More companies lowering bar on degree and experience requirements

In the past, job seekers have faced the frustrating conundrum of needing a job in order to get experience, and needing experience in order to get the job. Well, not as much anymore.

For job seekers today in America, the odds are in your favor. In a strong labor market, more companies are dropping their exhaustive requirements and are welcoming candidates with “no experience necessary,” according to a recent Wall Street Journal report, which cited Burning Glass Technologies analysis of 29 million job postings.

More employers lowering expectations

You no longer may need a college degree to get ahead in your career. The Journal cited Burning Glass analysis of 15 million ads on Indeed and Craigslist, which found that the number of job listings asking for a college degree has fallen to 30% from 32% in 2017. One million more jobs, such as being a preschool teacher, warehouse worker, or e-commerce analyst, have opened up to candidates with “no experience necessary” in the last year. The report found that companies like Bank of America and toy maker Hasbro have lowered college requirements of what they are looking for in target candidates.

Why are standards being relaxed? In a strong economy, job seekers are the ones who can get to be choosy about their next job. As Amy Glaser, senior vice president of staffing agency Adecco Group, told the Journal, “If a company requires a degree, two rounds of interviews and a test for hard skills, candidates can go down the street to another employer who will make them an offer that day.”

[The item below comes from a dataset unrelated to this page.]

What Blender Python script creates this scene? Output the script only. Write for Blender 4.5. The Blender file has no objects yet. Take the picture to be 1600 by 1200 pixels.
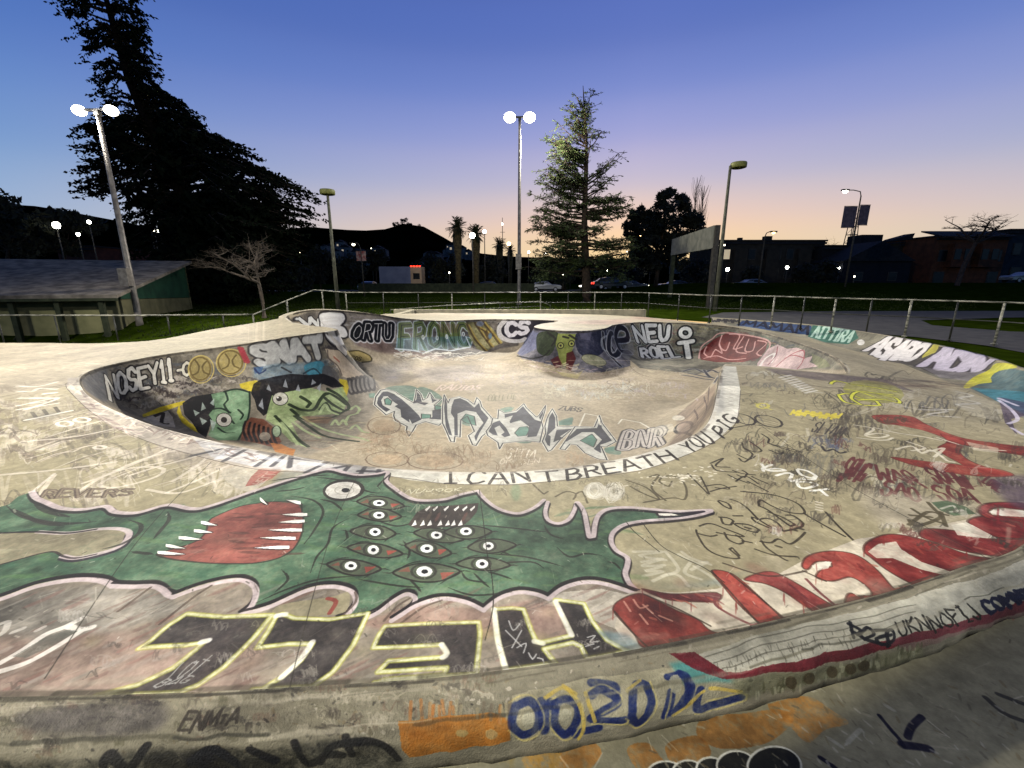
import bpy, bmesh, math, random
import numpy as np
from mathutils import Vector, Matrix
from mathutils.bvhtree import BVHTree
from mathutils.geometry import delaunay_2d_cdt
R = math.radians
SC = bpy.context.scene
COL = SC.collection
rnd = random.Random(7)
nrs = np.random.RandomState(11)

# ------------------------------------------------------------------ camera
FPX = 669.0; PITCH = R(13.4); EYE = 1.5
cam_d = bpy.data.cameras.new('camera'); cam = bpy.data.objects.new('camera', cam_d); COL.objects.link(cam)
cam_d.sensor_width = 36.0; cam_d.lens = 36.0 * FPX / 1600.0
cam_d.clip_start = 0.05; cam_d.clip_end = 6000
cam.location = (0, 0, EYE); cam.rotation_euler = (R(90) - PITCH, 0, 0)
SC.camera = cam

# ------------------------------------------------------------------ sky (dusk: sun just below the horizon, right of centre)
world = bpy.data.worlds.new('World'); SC.world = world; world.use_nodes = True
wn = world.node_tree.nodes; wl = world.node_tree.links; wn.clear()
def s2l(c): return tuple(((v/255.0)/12.92 if v/255.0 <= 0.04045 else ((v/255.0+0.055)/1.055)**2.4) for v in c)
w_out = wn.new('ShaderNodeOutputWorld'); w_bg = wn.new('ShaderNodeBackground')
w_tc = wn.new('ShaderNodeTexCoord'); w_sep = wn.new('ShaderNodeSeparateXYZ')
wl.new(w_tc.outputs['Generated'], w_sep.inputs[0])
def wmath(op, a, b=None, c=None, clamp=False):
    n = wn.new('ShaderNodeMath'); n.operation = op; n.use_clamp = clamp
    for i, v in enumerate((a, b, c)):
        if v is None: continue
        if isinstance(v, (int, float)): n.inputs[i].default_value = v
        else: wl.new(v, n.inputs[i])
    return n.outputs[0]
elev = wmath('MULTIPLY', wmath('ARCSINE', w_sep.outputs['Z']), 2/math.pi, clamp=True)      # 0 horizon .. 1 zenith
azim = wmath('ARCTAN2', w_sep.outputs['X'], w_sep.outputs['Y'])
def ramp(stops):
    r = wn.new('ShaderNodeValToRGB'); r.color_ramp.interpolation = 'CARDINAL'
    while len(r.color_ramp.elements) < len(stops): r.color_ramp.elements.new(0.5)
    for e, (p, c) in zip(r.color_ramp.elements, stops):
        e.position = p; e.color = (*s2l(c), 1)
    wl.new(elev, r.inputs[0]); return r.outputs[0]
ramp_cool = ramp([(0, (150,184,212)), (.05, (136,178,218)), (.12, (100,152,208)), (.194, (74,124,194)), (.26, (64,106,180)), (.317, (58,94,166)), (1, (40,56,112))])
ramp_warm = ramp([(0, (255,208,136)), (.035, (255,218,158)), (.075, (250,212,180)), (.12, (212,196,204)), (.17, (176,174,214)), (.22, (138,150,210)), (.27, (106,126,196)), (.33, (86,108,182)), (1, (50,68,126))])
d_az = wmath('ABSOLUTE', wmath('SUBTRACT', azim, R(15)))
w_fac = wmath('SUBTRACT', 1.0, wmath('SMOOTH_MIN', wmath('DIVIDE', d_az, R(68)), 1.0, 0.3), clamp=True)
w_fac = wmath('POWER', w_fac, 0.75)
w_mix = wn.new('ShaderNodeMix'); w_mix.data_type = 'RGBA'
wl.new(w_fac, w_mix.inputs['Factor']); wl.new(ramp_cool, w_mix.inputs['A']); wl.new(ramp_warm, w_mix.inputs['B'])
wl.new(w_mix.outputs['Result'], w_bg.inputs['Color']); w_bg.inputs['Strength'].default_value = 1.0
wl.new(w_bg.outputs[0], w_out.inputs[0])

SC.view_settings.view_transform = 'Standard'; SC.view_settings.look = 'None'
SC.view_settings.exposure = 0; SC.view_settings.gamma = 1
SC.render.engine = 'CYCLES'
SC.cycles.max_bounces = 4; SC.cycles.diffuse_bounces = 3; SC.cycles.use_denoising = True

# ------------------------------------------------------------------ helpers
def ray(px, py):
    a = (px-800)/FPX; b = -(py-600)/FPX
    return Vector((a, math.cos(PITCH)+b*math.sin(PITCH), -math.sin(PITCH)+b*math.cos(PITCH)))
def atz(px, py, z=0.0):
    r = ray(px, py); t = (z-EYE)/r.z
    return Vector((r.x*t, r.y*t, z))
def aty(px, py, Y):
    r = ray(px, py); t = Y/r.y
    return Vector((r.x*t, Y, EYE+r.z*t))
def tag(o, label=None, cat=None, group=None, kind=None):
    if label: o['label'] = label
    if cat: o['category'] = cat
    if group: o['group'] = group
    if kind: o['kind'] = kind
    return o
def empty(name, loc, label, cat, group=None, rz=0):
    o = bpy.data.objects.new(name, None); COL.objects.link(o)
    o.location = loc; o.rotation_euler = (0, 0, rz); o.empty_display_size = .2
    return tag(o, label, cat, group)
def mesh_obj(name, V, F, mat, parent=None, smooth=False, uv=None, world_in=False):
    me = bpy.data.meshes.new(name)
    if world_in and parent is not None:
        inv = Matrix.LocRotScale(parent.location, parent.rotation_euler, parent.scale).inverted()
        V = [inv @ Vector(v) for v in V]
    me.from_pydata([tuple(v) for v in V], [], F); me.update()
    if uv is not None:
        l = me.uv_layers.new(name='UVMap')
        idx = np.empty(len(me.loops), dtype=np.int32); me.loops.foreach_get('vertex_index', idx)
        l.data.foreach_set('uv', np.asarray(uv, dtype=np.float32)[idx].ravel())
    if smooth: me.polygons.foreach_set('use_smooth', [True]*len(me.polygons))
    mats = mat if isinstance(mat, (list, tuple)) else [mat]
    for m in mats: me.materials.append(m)
    o = bpy.data.objects.new(name, me); COL.objects.link(o)
    if parent is not None: o.parent = parent
    return o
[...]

After the 2008 recession where unemployment was high and desperate candidates were plentiful, employers could be strict about who they chose to hire. Now, job hunting behaviors are showing that employees are now the ones with the upper hand. More job seekers are “ghosting” employers after interviews, confident that they can rudely disappear without notice at one job to get another job. More employees are also quitting their jobs, confident that they could find a new one. Workers in May have quit their jobs at the fastest rate since 2001, according to the Labor Department.